In our transportation segment, no. We have not seen any decline there. We have a good feel for how our fleets operate, and they are not sidelining transit buses, refuse trucks, or delivery type fleets. While we don’t have insight into other market segments, we feel stable. You pointed to concerns about oil prices dropping to $50; however, I think we will remain in the $65-$75 range. If that holds, we could see more favorable pricing for natural gas compared to oil, which provides us with the advantage in the market.
Since we haven't addressed this in a while, is there anything happening with the Long Beach Adopt the Port initiative with Chevron you had two years ago?
We keep at it, Pavel. We're expanding the funds from Chevron to continue putting more trucks into service. Some regulations at the port have made it daunting for smaller fleet operators to meet compliance standards, and the grant process has been challenging. However, we’re still working with our sales team, and we have many trucks in the process of acquiring new vehicles through Chevron grants.
The next question comes from Betty Zhang of Scotiabank.

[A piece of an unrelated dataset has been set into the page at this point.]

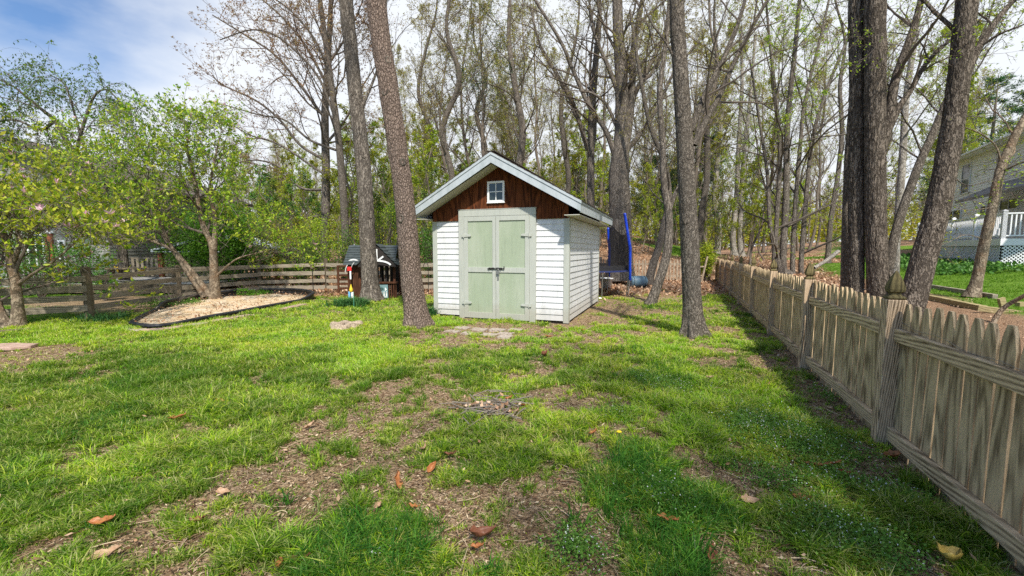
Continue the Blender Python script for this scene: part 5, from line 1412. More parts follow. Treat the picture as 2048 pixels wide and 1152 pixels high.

Go ahead, please.
Thanks. Hi, Andrew. Hi, Bob. Just one question. When you talked about RNG volumes, in previous quarters it seemed you discussed selling 5 million gallons outside of your station network, presumably into non-transportation markets. Given that the economics are better in transportation markets, what was the thought process there, and if there’s an opportunity to do more, would you take it?
It's all about supply-demand optimization in a quarter. Our primary delivery point is always our stations for the highest economics. Occasionally, we see opportunities where there’s a need for RNG, and we may satisfy that need when we have surplus. That’s what happened last year. We made some RNG deliveries outside our station network, and we have repeat opportunities in the first quarter but not in the second quarter. We will continue to evaluate as these opportunities arise. First and foremost, we always aim for our own clean energy stations, but in the short term, we may make those other deliveries for customer satisfaction.
In fact, I think most of it will end up in transportation.
This concludes our question-and-answer session. I would like to turn the conference back over to Andrew Littlefair, CEO, for any closing remarks.
Thank you, operator. Thank you, everyone, for participating in the call, and we look forward to updating you in the next quarter. Have a good evening.
The conference is now concluded. Thank you for attending today’s presentation; you may now disconnect.